## start Available data

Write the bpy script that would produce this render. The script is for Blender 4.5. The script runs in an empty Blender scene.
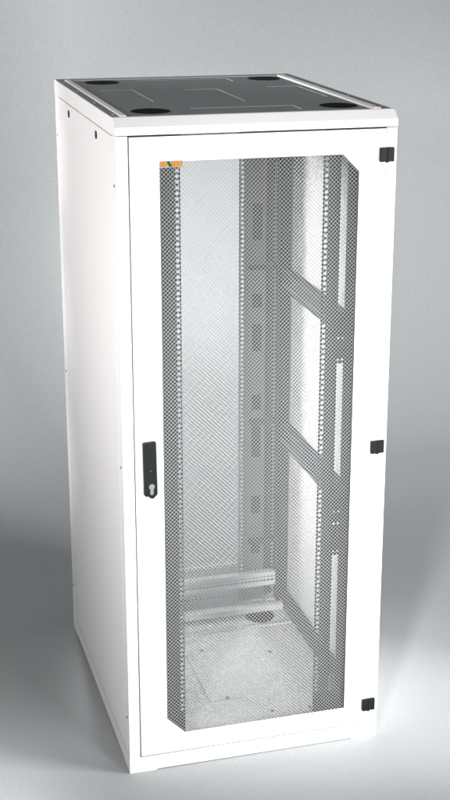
import bpy, bmesh, math, random
from mathutils import Vector, Matrix, Euler
random.seed(4)
C = bpy.context.scene.collection
R = math.radians
W, D, H = 0.80, 1.0075, 1.9777

# ------------------------------------------------------------------ materials
def mat(name, col, rough=.45, metal=0., spec=.5, bump=0., bscale=900., coat=0., var=0., vscale=6.):
    m = bpy.data.materials.new(name); m.use_nodes = True
    nt = m.node_tree; b = nt.nodes['Principled BSDF']
    b.inputs['Base Color'].default_value = (*col, 1)
    b.inputs['Roughness'].default_value = rough
    b.inputs['Metallic'].default_value = metal
    b.inputs['Specular IOR Level'].default_value = spec
    b.inputs['Coat Weight'].default_value = coat
    tc = nt.nodes.new('ShaderNodeTexCoord')
    if var:
        n = nt.nodes.new('ShaderNodeTexNoise'); n.inputs['Scale'].default_value = vscale
        n.inputs['Detail'].default_value = 6
        nt.links.new(tc.outputs['Object'], n.inputs['Vector'])
        r = nt.nodes.new('ShaderNodeMapRange')
        r.inputs['To Min'].default_value = 1 - var; r.inputs['To Max'].default_value = 1 + var
        nt.links.new(n.outputs['Fac'], r.inputs['Value'])
        mx = nt.nodes.new('ShaderNodeMix'); mx.data_type = 'RGBA'; mx.blend_type = 'MULTIPLY'
        mx.inputs['Factor'].default_value = 1
        mx.inputs['A'].default_value = (*col, 1)
        nt.links.new(r.outputs['Result'], mx.inputs['B'])
        nt.links.new(mx.outputs['Result'], b.inputs['Base Color'])
    if bump:
        n = nt.nodes.new('ShaderNodeTexNoise'); n.inputs['Scale'].default_value = bscale
        n.inputs['Detail'].default_value = 3
        nt.links.new(tc.outputs['Object'], n.inputs['Vector'])
        bp = nt.nodes.new('ShaderNodeBump'); bp.inputs['Strength'].default_value = bump
        bp.inputs['Distance'].default_value = .001
        nt.links.new(n.outputs['Fac'], bp.inputs['Height'])
        nt.links.new(bp.outputs['Normal'], b.inputs['Normal'])
    return m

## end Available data

Challenge: Begin at the top of the material above and output each line exactly, stopping after the line that holds "W, D, H = 0.80, 1.0075, 1.9777". Leave out pictures.

Full output:
Write the bpy script that would produce this render. The script is for Blender 4.5. The script runs in an empty Blender scene.
import bpy, bmesh, math, random
from mathutils import Vector, Matrix, Euler
random.seed(4)
C = bpy.context.scene.collection
R = math.radians
W, D, H = 0.80, 1.0075, 1.9777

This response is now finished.